_Given problem_
Find the string "script" and gather every line that holds it.

_Source material_
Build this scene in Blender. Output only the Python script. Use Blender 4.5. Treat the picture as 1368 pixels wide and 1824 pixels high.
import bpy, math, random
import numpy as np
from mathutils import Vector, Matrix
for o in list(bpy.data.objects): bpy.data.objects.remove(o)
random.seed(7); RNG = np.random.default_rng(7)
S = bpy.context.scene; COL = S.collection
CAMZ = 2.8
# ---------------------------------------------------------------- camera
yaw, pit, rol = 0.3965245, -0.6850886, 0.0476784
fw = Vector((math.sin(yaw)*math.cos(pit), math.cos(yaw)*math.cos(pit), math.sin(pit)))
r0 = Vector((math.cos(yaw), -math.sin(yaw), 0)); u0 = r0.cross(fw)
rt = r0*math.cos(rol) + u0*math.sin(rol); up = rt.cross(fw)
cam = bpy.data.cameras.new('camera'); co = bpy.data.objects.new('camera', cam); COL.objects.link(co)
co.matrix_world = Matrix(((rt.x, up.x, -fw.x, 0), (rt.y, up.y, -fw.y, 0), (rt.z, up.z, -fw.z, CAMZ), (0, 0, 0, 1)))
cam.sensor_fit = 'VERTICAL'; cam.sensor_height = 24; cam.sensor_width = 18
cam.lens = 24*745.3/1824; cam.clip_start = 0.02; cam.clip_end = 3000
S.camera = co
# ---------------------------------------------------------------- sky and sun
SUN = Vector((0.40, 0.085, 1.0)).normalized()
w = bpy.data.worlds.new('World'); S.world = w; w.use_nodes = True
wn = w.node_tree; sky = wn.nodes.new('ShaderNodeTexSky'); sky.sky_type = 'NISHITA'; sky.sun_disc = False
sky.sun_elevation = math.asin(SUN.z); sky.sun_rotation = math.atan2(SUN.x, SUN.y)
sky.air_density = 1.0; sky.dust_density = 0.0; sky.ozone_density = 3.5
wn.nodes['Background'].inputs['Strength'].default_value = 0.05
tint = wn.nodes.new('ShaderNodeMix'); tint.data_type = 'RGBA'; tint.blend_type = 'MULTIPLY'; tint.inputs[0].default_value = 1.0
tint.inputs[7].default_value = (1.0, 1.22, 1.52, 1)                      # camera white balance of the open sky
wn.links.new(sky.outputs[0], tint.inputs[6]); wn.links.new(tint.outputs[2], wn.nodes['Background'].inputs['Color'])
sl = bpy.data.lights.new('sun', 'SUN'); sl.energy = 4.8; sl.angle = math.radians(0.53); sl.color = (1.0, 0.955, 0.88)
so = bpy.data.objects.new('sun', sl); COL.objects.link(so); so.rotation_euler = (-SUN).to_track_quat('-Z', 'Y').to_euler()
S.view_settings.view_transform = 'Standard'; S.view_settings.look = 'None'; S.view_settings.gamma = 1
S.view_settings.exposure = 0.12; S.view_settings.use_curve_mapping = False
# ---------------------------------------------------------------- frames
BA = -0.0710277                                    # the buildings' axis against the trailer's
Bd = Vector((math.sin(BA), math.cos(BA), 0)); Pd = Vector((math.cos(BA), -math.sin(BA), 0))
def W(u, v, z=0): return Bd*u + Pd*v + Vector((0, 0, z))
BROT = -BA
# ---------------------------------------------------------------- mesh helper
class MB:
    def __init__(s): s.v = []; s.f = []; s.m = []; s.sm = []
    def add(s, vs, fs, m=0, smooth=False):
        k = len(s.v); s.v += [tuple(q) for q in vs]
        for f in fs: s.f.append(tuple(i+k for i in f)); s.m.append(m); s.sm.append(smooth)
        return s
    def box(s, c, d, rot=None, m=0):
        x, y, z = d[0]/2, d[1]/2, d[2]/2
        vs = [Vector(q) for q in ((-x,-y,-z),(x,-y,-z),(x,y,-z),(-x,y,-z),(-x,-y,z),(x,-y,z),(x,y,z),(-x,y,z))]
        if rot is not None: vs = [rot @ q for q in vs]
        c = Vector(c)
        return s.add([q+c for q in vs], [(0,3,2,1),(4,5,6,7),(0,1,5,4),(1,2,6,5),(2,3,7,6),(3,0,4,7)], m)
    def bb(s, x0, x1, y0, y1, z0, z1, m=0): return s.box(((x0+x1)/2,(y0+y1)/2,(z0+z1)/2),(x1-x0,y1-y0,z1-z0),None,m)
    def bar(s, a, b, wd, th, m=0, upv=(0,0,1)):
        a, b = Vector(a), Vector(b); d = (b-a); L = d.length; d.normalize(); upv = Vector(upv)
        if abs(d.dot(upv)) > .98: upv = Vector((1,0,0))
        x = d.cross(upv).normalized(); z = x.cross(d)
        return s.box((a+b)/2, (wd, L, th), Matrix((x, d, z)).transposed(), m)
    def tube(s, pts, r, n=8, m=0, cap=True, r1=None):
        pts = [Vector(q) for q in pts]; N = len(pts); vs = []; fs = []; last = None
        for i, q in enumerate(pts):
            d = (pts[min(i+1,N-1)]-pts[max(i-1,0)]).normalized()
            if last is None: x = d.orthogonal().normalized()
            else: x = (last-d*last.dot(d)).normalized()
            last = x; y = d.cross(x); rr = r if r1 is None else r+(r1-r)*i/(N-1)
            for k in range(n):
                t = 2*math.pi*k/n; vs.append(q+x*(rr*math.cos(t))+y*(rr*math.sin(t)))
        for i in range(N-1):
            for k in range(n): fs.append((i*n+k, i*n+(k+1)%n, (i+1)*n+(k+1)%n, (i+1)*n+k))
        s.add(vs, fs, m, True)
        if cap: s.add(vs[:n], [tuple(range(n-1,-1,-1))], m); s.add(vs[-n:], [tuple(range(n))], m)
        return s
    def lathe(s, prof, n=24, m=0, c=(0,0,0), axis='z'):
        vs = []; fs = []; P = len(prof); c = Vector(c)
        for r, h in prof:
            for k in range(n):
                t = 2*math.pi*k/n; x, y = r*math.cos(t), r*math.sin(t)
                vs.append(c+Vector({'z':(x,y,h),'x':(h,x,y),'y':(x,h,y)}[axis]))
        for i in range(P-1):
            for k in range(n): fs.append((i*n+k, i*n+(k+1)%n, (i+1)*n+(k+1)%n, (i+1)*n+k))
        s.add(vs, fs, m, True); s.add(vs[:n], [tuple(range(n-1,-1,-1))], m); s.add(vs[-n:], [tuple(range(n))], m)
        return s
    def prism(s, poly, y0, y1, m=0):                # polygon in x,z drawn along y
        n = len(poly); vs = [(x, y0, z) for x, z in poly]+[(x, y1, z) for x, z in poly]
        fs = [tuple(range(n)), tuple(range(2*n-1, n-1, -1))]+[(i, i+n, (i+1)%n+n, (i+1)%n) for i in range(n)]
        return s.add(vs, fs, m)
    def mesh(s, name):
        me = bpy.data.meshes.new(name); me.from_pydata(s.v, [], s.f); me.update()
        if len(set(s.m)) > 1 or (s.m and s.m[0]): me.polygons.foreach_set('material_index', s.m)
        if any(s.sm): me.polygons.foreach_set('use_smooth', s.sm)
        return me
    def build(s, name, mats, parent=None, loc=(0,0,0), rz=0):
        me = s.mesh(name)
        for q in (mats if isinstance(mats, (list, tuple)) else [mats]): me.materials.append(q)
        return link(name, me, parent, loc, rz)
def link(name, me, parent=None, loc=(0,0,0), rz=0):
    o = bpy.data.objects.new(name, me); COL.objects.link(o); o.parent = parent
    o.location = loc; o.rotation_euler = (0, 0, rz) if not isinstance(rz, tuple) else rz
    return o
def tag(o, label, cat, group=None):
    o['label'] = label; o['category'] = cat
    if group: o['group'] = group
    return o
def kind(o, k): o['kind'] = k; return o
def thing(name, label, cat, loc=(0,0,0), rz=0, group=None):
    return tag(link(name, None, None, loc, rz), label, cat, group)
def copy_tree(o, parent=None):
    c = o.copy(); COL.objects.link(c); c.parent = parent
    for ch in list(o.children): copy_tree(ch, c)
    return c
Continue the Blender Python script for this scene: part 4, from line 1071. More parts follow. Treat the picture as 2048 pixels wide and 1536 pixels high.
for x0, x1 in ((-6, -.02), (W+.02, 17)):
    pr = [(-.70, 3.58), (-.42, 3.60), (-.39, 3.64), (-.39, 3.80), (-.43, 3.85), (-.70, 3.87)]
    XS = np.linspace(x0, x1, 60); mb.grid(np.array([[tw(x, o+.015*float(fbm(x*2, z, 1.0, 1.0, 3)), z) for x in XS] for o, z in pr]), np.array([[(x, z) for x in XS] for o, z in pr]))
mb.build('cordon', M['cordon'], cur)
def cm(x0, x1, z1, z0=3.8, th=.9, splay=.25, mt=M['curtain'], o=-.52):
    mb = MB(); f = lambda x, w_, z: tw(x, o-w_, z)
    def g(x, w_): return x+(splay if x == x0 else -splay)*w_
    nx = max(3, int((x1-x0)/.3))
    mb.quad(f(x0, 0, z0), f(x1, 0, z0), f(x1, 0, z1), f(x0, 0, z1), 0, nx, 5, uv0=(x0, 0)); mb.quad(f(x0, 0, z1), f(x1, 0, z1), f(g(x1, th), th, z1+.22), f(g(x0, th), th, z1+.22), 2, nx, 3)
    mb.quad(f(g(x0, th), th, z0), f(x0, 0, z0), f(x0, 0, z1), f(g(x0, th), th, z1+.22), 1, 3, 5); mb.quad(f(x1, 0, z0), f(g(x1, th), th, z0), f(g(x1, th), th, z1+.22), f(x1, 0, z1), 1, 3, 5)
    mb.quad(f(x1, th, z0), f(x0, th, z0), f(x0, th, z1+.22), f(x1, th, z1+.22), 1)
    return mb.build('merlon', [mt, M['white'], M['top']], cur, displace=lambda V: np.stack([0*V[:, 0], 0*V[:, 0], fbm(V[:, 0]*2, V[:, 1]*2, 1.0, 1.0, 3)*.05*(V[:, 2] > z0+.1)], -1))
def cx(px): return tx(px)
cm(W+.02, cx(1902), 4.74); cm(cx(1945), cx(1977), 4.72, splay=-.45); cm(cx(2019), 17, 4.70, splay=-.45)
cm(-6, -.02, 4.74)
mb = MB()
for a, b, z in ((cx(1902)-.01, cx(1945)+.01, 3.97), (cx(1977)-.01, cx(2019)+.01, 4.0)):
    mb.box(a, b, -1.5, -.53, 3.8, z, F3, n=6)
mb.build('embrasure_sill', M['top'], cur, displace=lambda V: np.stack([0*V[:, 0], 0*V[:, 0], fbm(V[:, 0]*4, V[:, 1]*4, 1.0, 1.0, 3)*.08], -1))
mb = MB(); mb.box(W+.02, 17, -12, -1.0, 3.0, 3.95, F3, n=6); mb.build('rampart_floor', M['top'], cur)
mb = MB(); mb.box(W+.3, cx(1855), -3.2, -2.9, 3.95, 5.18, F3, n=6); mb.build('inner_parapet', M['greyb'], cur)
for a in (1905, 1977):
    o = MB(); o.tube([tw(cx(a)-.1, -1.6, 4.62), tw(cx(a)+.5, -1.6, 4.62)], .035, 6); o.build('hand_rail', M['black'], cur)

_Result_
Build this scene in Blender. Output only the Python script. Use Blender 4.5. Treat the picture as 1368 pixels wide and 1824 pixels high.
Continue the Blender Python script for this scene: part 4, from line 1071. More parts follow. Treat the picture as 2048 pixels wide and 1536 pixels high.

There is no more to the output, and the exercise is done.